My choice for most overrated political figure was former Trump advisor Steve Bannon, who enacted the so-called Muslim ban without coordinating DHS, TSA, or any other government agency that needs to actually enforce it; the first version got drop-kicked by the courts within two days. Subsequent, more carefully written versions have managed to survive scrutiny from the courts, indicating that a version of this policy could have been Constitutionally sound if Bannon and those around him had written it with a wiser eye towards the legal challenges it would face. Bannon went on to undermine the president by declaring there is no military option to deal with North Korea’s nuclear program. Bannon was apparently the one who urged President Trump to say “both sides” were to blame for the violence in Charlottesville. Finally Bannon pushed Roy Moore, and before that, Paul Nehlen.

Trump would be in a much stronger position right now if he had not listened to Bannon on any of these issues.

.. But I noticed that a lot of the Republicans who have either overtly or subtly rebelled against Trump in this past year made clear that they did not intend to stick around in office long, such as Tennessee senator Bob Corker and Arizona senator Jeff Flake, and we know about John McCain’s health issues. This means that if there’s going to be a lasting traditionally conservative counterweight to Trumpist populism in the Republican Party, it’s probably going to come from someone like Nebraska senator Ben Sasse.

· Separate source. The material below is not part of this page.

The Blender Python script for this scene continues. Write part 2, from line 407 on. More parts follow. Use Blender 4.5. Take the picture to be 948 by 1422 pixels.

.. In past Star Wars movies, we more-or-less knew that our heroic protagonists would never die. Wise old mentors might, but even they would come back as translucent ghosts for some expository dialogue or to offer approving smiles upon a final victory. Any protagonist character could fly through an asteroid field or take on a fleet of enemy fighters or dozens of Stormtroopers and come out with nothing more serious than a flesh wound. The droids could be repaired, severed hands replaced, and even lengthy stretches of being frozen in carbonite leave nothing more than temporary vision loss. There’s a reason kids go crazy for Star Wars: it’s a ton of exciting action and feeling of risk with the comforting sense, deep down, that the heroes will triumph and the story will have a happy ending.

.. Writer-director Rian Johnson aimed to shake all of that up and take away part of that sense of comfort and make the story more dramatic and tense. He didn’t go as far as Game of Thrones, where any likeable protagonist can die at any moment, but the good guys don’t have as easy a time in this movie.